RE: OSI PRR (price-to-research ratio) of 2.31.15 Jan 2022 19:30
Conor McCarthy, founder and editor since 1984 of the Techinvest newsletter, is a bit of a hero of mine.
The Techinvest performance record helps to explain why:
Techinvest Trader Portfolio 1
Starting capital (1.3.85): £20,000
Termination value (31.3.93): £462,874
Gain (8 years and 1 month): 2214%
Techinvest Trader Portfolio 2
Starting capital (1.3.93): £50,000
Termination value (30.4.96): £276,691
Gain (40 months): 453.3%
Techinvest Trader Portfolio 3
Starting capital (1.4.96): £50,000
Termination value (27.3.00): £570,402
Gain (4 years): 1040.8%
Techinvest Trader Portfolio 4
Starting capital (1.1.00): £100,000
Value 31.7.18: £758,763
Gain (18 years and 7 months): 658.8%
And his ten point, one page article "Technology stocks - attractions and dangers", that I quoted from and linked to this afternoon, is a template for making money from tech stocks.

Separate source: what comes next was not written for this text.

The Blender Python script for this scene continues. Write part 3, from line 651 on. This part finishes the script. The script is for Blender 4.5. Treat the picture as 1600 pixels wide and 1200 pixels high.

In fact, it's well worth framing a copy and hanging it above your desk!
Some of the points aren't relevant to OSI, but those that are strongly support the investment case here.
Conor McCarthy's tech investment approach is based on the principles set out in the classic 1984 book "Super Stocks" by Kenneth Fisher.
This is the book that McCarthy recommends to his subscribers.
(And perhaps it also inspired him to start "Techinvest" the same year?)
A core approach set out in this book is to buy tech stocks after a glitch etc., at bargain-basement prices.
This often happens in a tech company's development phase, when the road to profit is typically longer than originally expected, and the share price falls heavily as a result.
It is this depressed price which allows for the abnormal returns of a Super Stock.
A Super Stock is defined to be both:
The stock of a Super Company bought at a price appropriate to an inferior company.
A stock which increases 3 to 10 times in value in three to five years from its initial purchase.
The most profitable tech share investments come in the form of young, rapidly growing companies that are currently out of favour with the stock market.
The stock subsequently becomes worth more as the company increases its sales, its profit potential becomes clearer, and the investment community comes to appreciate its true value, bidding up its price.